#### DIRECTION:
Below is a listing; copy all of it exactly.
[RECORDED INFORMATION start]
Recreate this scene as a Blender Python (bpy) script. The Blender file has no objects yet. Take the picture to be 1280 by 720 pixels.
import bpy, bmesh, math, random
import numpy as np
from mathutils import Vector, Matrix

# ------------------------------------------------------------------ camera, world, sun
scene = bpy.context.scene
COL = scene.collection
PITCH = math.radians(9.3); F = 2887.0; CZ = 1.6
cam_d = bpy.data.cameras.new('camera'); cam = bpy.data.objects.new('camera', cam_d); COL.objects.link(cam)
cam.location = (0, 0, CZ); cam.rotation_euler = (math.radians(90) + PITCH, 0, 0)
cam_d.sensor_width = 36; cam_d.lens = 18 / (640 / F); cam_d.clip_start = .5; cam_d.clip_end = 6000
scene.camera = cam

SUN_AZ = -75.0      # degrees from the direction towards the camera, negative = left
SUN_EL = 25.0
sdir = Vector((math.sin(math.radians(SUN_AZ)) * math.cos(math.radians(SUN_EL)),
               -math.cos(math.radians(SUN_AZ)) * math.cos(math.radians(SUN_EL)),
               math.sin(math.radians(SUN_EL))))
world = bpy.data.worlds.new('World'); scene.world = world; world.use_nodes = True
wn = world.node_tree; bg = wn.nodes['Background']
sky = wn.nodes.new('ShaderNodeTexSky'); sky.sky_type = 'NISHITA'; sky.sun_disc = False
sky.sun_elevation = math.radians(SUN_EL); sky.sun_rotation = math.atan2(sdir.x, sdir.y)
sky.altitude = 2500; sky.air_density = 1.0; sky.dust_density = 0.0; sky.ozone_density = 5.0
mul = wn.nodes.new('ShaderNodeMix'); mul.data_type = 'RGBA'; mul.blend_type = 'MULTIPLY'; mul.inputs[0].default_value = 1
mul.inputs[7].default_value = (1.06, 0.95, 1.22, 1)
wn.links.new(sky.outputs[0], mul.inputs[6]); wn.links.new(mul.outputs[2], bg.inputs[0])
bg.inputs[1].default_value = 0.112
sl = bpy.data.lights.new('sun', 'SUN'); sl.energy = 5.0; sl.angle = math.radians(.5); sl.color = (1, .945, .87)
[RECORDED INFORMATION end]
#### REPLY:
Recreate this scene as a Blender Python (bpy) script. The Blender file has no objects yet. Take the picture to be 1280 by 720 pixels.
import bpy, bmesh, math, random
import numpy as np
from mathutils import Vector, Matrix

# ------------------------------------------------------------------ camera, world, sun
scene = bpy.context.scene
COL = scene.collection
PITCH = math.radians(9.3); F = 2887.0; CZ = 1.6
cam_d = bpy.data.cameras.new('camera'); cam = bpy.data.objects.new('camera', cam_d); COL.objects.link(cam)
cam.location = (0, 0, CZ); cam.rotation_euler = (math.radians(90) + PITCH, 0, 0)
cam_d.sensor_width = 36; cam_d.lens = 18 / (640 / F); cam_d.clip_start = .5; cam_d.clip_end = 6000
scene.camera = cam

SUN_AZ = -75.0      # degrees from the direction towards the camera, negative = left
SUN_EL = 25.0
sdir = Vector((math.sin(math.radians(SUN_AZ)) * math.cos(math.radians(SUN_EL)),
               -math.cos(math.radians(SUN_AZ)) * math.cos(math.radians(SUN_EL)),
               math.sin(math.radians(SUN_EL))))
world = bpy.data.worlds.new('World'); scene.world = world; world.use_nodes = True
wn = world.node_tree; bg = wn.nodes['Background']
sky = wn.nodes.new('ShaderNodeTexSky'); sky.sky_type = 'NISHITA'; sky.sun_disc = False
sky.sun_elevation = math.radians(SUN_EL); sky.sun_rotation = math.atan2(sdir.x, sdir.y)
sky.altitude = 2500; sky.air_density = 1.0; sky.dust_density = 0.0; sky.ozone_density = 5.0
mul = wn.nodes.new('ShaderNodeMix'); mul.data_type = 'RGBA'; mul.blend_type = 'MULTIPLY'; mul.inputs[0].default_value = 1
mul.inputs[7].default_value = (1.06, 0.95, 1.22, 1)
wn.links.new(sky.outputs[0], mul.inputs[6]); wn.links.new(mul.outputs[2], bg.inputs[0])
bg.inputs[1].default_value = 0.112
sl = bpy.data.lights.new('sun', 'SUN'); sl.energy = 5.0; sl.angle = math.radians(.5); sl.color = (1, .945, .87)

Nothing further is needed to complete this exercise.